The beginning of the book of Hosea sets the timeline. He received words from God, “in the days of Uzziah, Jotham, Ahaz, and Hezekiah, kings of Judah, and in the days of Jeroboam the son of Joash, king of Israel” (Hosea 1:1). This reign of the second Jeroboam is related in 2 Kings 14:23-29. Jeroboam reigned over a nation that was fully steeped in idolatry, which was soon to fall to the mighty nation of Assyria. The people were taken into captivity, and the northern nation was no more. The internal evidence seems to indicate that Hosea’s ministry of prophecy took place only a few decades before the end of the nation in 722 B.C.
It is important to note how God felt toward idolatry. The beginning of the 10 commandments given by God is, “You shall have no other gods before Me. You shall not make for yourself a carved—any likeness of anything that is in heaven above, or that is in the earth beneath, or that is in the water under the earth; you shall not bow down to them nor serve them. For I, the Lord your God, am a jealous God…” (Exodus 20:3-5a). Idolatry was considered a great unfaithfulness, a spiritual adultery to God. And yet, for its entire existence, the northern kingdom of Israel consistently practiced the sin.

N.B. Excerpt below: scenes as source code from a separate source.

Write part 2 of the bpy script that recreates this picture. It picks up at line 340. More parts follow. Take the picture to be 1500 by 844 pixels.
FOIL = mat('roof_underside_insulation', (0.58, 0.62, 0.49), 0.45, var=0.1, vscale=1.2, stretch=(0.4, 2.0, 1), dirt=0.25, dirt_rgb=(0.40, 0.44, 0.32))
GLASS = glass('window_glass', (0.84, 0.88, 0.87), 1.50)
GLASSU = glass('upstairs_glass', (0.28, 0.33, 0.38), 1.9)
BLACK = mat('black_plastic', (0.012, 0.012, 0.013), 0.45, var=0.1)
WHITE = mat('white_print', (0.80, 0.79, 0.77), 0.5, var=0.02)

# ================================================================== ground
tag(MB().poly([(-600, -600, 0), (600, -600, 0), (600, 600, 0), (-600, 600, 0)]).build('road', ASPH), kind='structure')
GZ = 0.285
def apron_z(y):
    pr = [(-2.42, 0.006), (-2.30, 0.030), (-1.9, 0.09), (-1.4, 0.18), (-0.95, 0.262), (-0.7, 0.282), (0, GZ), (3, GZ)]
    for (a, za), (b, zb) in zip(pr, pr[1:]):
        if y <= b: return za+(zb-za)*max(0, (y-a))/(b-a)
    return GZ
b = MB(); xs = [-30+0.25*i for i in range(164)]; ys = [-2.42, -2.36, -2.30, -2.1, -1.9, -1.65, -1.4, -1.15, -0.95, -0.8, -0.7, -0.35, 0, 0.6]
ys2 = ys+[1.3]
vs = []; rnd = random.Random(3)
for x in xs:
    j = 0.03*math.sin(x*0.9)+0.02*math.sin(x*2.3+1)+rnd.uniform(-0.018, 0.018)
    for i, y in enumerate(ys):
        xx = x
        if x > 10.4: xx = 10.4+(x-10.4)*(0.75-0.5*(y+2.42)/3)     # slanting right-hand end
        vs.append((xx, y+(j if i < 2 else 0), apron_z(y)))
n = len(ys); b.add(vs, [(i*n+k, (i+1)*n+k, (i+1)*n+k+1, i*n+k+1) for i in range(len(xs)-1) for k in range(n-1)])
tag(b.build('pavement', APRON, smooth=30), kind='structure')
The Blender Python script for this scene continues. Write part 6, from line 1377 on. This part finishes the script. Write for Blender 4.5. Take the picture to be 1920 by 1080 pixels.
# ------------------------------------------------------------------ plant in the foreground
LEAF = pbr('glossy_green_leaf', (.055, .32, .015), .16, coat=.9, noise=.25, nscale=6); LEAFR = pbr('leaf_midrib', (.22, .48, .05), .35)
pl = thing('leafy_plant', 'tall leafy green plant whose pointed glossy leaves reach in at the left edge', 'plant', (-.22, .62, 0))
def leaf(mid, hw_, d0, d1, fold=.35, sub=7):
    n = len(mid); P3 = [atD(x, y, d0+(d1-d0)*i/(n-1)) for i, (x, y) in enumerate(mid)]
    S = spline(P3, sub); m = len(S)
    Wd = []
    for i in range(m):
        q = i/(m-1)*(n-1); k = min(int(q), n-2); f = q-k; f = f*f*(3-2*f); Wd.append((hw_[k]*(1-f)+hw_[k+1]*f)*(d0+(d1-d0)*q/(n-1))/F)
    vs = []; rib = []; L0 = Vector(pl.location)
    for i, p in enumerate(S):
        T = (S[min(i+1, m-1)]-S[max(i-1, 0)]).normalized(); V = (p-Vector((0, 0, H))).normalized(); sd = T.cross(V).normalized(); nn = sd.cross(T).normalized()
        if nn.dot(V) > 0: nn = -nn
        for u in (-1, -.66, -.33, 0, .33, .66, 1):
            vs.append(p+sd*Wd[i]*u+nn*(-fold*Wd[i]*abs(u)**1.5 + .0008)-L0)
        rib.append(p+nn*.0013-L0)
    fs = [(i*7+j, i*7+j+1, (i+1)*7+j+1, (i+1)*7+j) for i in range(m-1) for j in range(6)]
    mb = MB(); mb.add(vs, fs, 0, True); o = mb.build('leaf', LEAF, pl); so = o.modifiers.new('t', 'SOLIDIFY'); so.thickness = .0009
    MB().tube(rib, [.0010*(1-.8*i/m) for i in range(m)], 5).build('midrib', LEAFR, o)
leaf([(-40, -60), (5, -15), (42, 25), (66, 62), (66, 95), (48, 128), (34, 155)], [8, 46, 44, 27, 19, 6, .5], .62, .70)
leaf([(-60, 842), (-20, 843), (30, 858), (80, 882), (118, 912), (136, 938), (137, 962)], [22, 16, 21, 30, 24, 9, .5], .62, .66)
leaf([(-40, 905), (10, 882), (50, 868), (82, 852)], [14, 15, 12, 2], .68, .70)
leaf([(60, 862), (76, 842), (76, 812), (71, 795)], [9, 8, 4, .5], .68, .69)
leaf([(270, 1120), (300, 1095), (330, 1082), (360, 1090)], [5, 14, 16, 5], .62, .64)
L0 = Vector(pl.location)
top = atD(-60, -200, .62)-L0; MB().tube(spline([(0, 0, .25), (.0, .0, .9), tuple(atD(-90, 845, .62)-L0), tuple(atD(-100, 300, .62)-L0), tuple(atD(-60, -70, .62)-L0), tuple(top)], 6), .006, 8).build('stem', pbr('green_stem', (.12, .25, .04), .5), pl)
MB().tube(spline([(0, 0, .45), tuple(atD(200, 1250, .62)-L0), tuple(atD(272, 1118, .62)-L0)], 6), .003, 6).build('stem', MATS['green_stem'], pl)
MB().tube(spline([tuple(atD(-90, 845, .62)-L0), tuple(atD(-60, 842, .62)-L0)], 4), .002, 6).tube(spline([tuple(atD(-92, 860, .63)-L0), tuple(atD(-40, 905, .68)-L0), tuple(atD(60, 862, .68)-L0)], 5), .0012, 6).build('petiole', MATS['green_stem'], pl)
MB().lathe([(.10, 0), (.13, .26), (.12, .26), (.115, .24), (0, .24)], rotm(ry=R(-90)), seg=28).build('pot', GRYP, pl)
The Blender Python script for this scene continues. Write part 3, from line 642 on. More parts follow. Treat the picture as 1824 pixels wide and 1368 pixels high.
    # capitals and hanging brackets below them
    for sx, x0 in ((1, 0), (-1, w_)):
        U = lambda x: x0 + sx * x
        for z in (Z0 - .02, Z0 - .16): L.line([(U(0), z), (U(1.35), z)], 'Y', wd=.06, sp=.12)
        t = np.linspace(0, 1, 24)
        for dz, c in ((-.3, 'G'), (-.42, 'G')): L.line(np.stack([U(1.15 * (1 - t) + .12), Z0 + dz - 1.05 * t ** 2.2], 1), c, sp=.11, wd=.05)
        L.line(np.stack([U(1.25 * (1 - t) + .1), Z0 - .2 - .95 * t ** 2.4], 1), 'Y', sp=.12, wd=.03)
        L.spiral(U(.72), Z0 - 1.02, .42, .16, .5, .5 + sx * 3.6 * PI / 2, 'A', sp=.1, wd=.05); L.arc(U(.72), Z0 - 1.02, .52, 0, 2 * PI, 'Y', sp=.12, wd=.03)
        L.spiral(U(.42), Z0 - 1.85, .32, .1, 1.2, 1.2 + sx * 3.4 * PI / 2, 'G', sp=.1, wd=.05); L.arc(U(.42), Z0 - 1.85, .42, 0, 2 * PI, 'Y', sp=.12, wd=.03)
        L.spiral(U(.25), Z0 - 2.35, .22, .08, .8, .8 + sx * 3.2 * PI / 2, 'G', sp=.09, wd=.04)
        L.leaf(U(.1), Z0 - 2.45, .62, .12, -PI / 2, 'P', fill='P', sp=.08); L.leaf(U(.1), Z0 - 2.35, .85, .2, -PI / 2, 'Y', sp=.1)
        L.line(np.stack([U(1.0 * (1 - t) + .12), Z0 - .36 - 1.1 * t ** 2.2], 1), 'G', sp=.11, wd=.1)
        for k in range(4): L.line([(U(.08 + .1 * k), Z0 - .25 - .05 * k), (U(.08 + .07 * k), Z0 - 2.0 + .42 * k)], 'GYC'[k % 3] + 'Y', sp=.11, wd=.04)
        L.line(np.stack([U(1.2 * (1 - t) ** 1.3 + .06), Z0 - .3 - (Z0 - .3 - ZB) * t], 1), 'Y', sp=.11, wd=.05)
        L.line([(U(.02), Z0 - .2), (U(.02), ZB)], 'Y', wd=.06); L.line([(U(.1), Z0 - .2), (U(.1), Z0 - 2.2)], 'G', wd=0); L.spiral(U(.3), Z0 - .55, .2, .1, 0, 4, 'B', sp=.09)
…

Hosea’s married life mimicked the idolatry of Israel. The instructions of God to the prophet was for him to experience first hand the effects of unfaithfulness. God told him to take himself a “wife of harlotry” (Gomer), and “children of harlotry” (Jezreel, Lo-Ruhama, Lo-Ammi). Hosea’s experience greatly afflicted and affected this man of God.
Interestingly, God named the three children. His firstborn son was named Jezreel, which portended the end to the kingdom of the house of Israel. As God said, “It shall come to pass in that day that I will break the bow of Israel in the valley of Jezreel” (1:5). Hosea’s daughter by Gomer was named Lo-Ruhama. The significance of this name was God’s declaration, “I will have no longer have mercy on the house of Israel, but I will utterly take them away” (1:6). His final son, conceived after the weaning of his daughter, was named by God Lo-Ammi, signifying two things: 1) “For you are not My people, and I will not be your God” (1:9). And, 2) A restoration in the Messianic kingdom, “Then the children of Judah and the children of Israel shall be gathered together, and appoint for themselves one head; and they shall come up out of the land, for great will be the day of Jezreel!” (1:11).
Israel was described as an unfaithful spouse in her adulteries. Using the imagery of a jilted husband, God said, “For she did not know that I gave her grain, new wine, and oil, and multiplied her silver and gold — which they prepared for Baal. “Therefore I will return and take away My grain in its time and My new wine in its season, And will take back My wool and My linen, given to cover her nakedness. Now I will uncover her lewdness in the sight of her lovers,
And no one shall deliver her from My hand” (Hosea 2:8-10 ).
The sins of the people this late in the short history of the northern nation were manifold. In addition to idolatry, a description given in Hosea 4 includes: no truth or mercy, no knowledge of God, swearing, lying, killing, stealing, committing adultery (4:1-2). Perhaps you are familiar with this expression of judgment: “My people are destroyed for lack of knowledge. Because you have rejected knowledge, I will also reject you from being priest for Me; because you have forgotten the law of your God, I also will forget your children” (4:6-8).
Chapter 4:11-19 describes the idolatry of Israel as harlotry, and the message of the prophet is their coming judgment of God. That judgment is related clearly in chapter 5, verses 6 and 15. “With their flocks and herds they shall go to seek the Lord, but they will not find Him; He has withdrawn Himself from them.” … “I will return again to My place till they acknowledge their offense. They will seek My face; in their affliction they will earnestly seek Me.”
Chapter 6 begins in the first three verses with the voice of Hosea, calling for the repentance of the nation. Then, the words of judgment from God because of apostasy continue from 6:4—10:15.
In chapter 11, verse 5 God reveals clearly that the nation will fall to the Assyrians. “He shall not return to the land of Egypt; but the Assyrian shall be his king, because they refused to repent.” While there is a final chapter (14) that indicates a restoration of Israel because of God’s mercy, Hosea lived in a time where the hope of averting judgment was past. He was desolate in knowing that as his harlot wife was unfaithful to him, so too Israel persisted in harlotry against the Lord. Judgment was sure. Hosea’s declarations were an explanation of why God’s judgment has been declared and settled. His final words declared not only the righteousness of God’s judgment, but the ultimate end of all who turn away from Him. “Who is wise? Let him understand these things. Who is prudent? Let him know them. For the ways of the Lord are right; the righteous walk in them, but transgressors stumble in them.” (14:9).
We live in similar times. Times of ignorance, violence and idolatry. We need to acknowledge that those who are righteous walk in the ways of the Lord, but those same ways cause the transgressors of our times to stumble (cf. 2 Thessalonians 1:4-10). Praise be to God for His righteousness!